Some former Comdisco customers are crying foul when renewing service contracts. They say SunGard is forcing new services on them to ratchet up prices. An industry expert explains the disconnect between SunGard and some customers. "Some old Comdisco deals go back to the dark ages," says Carl Greiner, VP at Meta Group. "Some of its contracts are older than heck and have nothing to do with today's prices or levels of service." Windows, a large part of most infrastructures, is absent from those old contracts, many of which are eight years old. Even if a customer only wants mainframe support, that platform's cost has typically grown 20% each year, Greiner says. Every customer has different needs, he says, but few devote the whole infrastructure to the information-availability process, and they shouldn't. Companies that need it the most will mirror their data centers, and these companies could still use SunGard for remote offices, secondary servers, and less-than-critical apps. "Some people aren't allowing for today's environment," Greiner says. "Contracts just vary on what customers really need."

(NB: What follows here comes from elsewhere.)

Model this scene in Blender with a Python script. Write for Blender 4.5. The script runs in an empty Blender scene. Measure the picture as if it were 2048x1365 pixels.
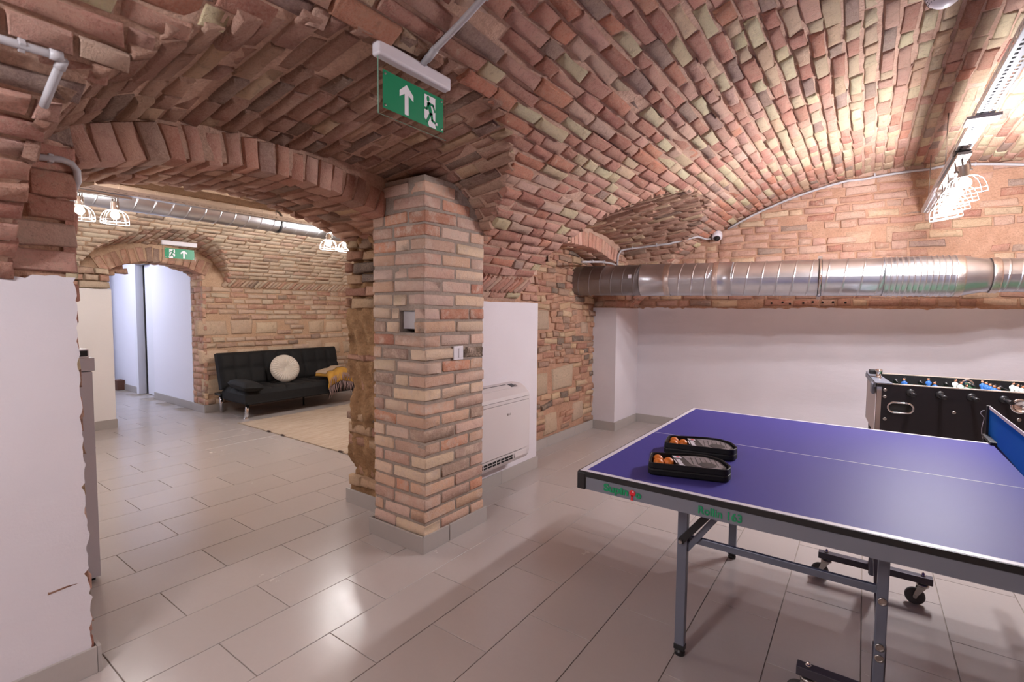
import bpy, math, random
import numpy as np
from mathutils import Matrix, Vector
PI = math.pi
random.seed(7)
C = bpy.context.scene.collection
SC = bpy.context.scene

# ------------------------------------------------------------------ camera, world, exposure
F_PX, YAW, PITCH, ROLL, CAM_H = 983.17, 0.62142, 0.060429, 0.0090457, 1.3575
_f = Vector((-math.sin(YAW) * math.cos(PITCH), math.cos(YAW) * math.cos(PITCH), -math.sin(PITCH)))
_r = Vector((math.cos(YAW), math.sin(YAW), 0.0))
_u = _r.cross(_f)
R2 = math.cos(ROLL) * _r + math.sin(ROLL) * _u
U2 = -math.sin(ROLL) * _r + math.cos(ROLL) * _u
CAM = Vector((0, 0, CAM_H))
cam_data = bpy.data.cameras.new('camera')
cam = bpy.data.objects.new('camera', cam_data)
C.objects.link(cam)
cam.matrix_world = Matrix(((R2.x, U2.x, -_f.x, 0), (R2.y, U2.y, -_f.y, 0), (R2.z, U2.z, -_f.z, CAM_H), (0, 0, 0, 1)))
cam_data.sensor_width = 36.0
cam_data.lens = F_PX / 2048 * 36.0
cam_data.clip_start = 0.02
cam_data.clip_end = 60
cam_data.dof.use_dof = True
cam_data.dof.focus_distance = 2.9
cam_data.dof.aperture_fstop = 4.0
SC.camera = cam

W = bpy.data.worlds.new('world')
SC.world = W
W.use_nodes = True
W.node_tree.nodes['Background'].inputs[0].default_value = (0.9, 0.93, 1.0, 1)
W.node_tree.nodes['Background'].inputs[1].default_value = 0.15
SC.view_settings.view_transform = 'Standard'
SC.view_settings.look = 'None'
SC.view_settings.gamma = 1.0
SC.view_settings.use_curve_mapping = False
SC.view_settings.exposure = 2.0
BULB1, BULB2, BULB_FILL = 420.0, 150.0, 240.0     # emission of the lamps of the main room, the side room, the added unseen fill bar behind the camera
CORRIDOR_W = 4.6


def lin(r, g, b):
    def f(c):
        c /= 255.0
        return c / 12.92 if c <= 0.04045 else ((c + 0.055) / 1.055) ** 2.4
    return (f(r), f(g), f(b), 1.0)


def proj(p):
    d = Vector(p) - CAM
    z = d.dot(_f)
    if z < 0.05:
        return None
    return 1024 + F_PX * d.dot(R2) / z, 682.5 - F_PX * d.dot(U2) / z, z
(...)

SunGard CEO Simmons claims he's unaware of any brute-force negotiating tactics. "Some customers have been with us for a couple of decades," he says, "and in three years some will migrate to three different platforms."
One customer started working with SunGard two years ago, choosing it from among four players for its national reach, stability, and ease in cutting a deal. Alan Leib, president of Stats Inc., a 20-year-old provider of sports statistics to major broadcasters and individual sports enthusiasts, started with SunGard and its disaster-recovery service, but got on board with information availability when the National Football League season began over the Labor Day weekend.
Leib was prepared for the increased interest in fantasy football, but he never dreamed he'd face double the demand and need double the bandwidth. "We held up the first weekend, but it pushed us beyond our comfort zone," Leib says. "We made the first call to SunGard Tuesday and were up and running by Friday of that week." Since then, SunGard has been Stats' Web-hosting firm.
Leib credits the mutual knowledge that Stats and SunGard share with each other as the reason for such timely implementation. "SunGard engineers do the work, but we manage it all remotely," he says.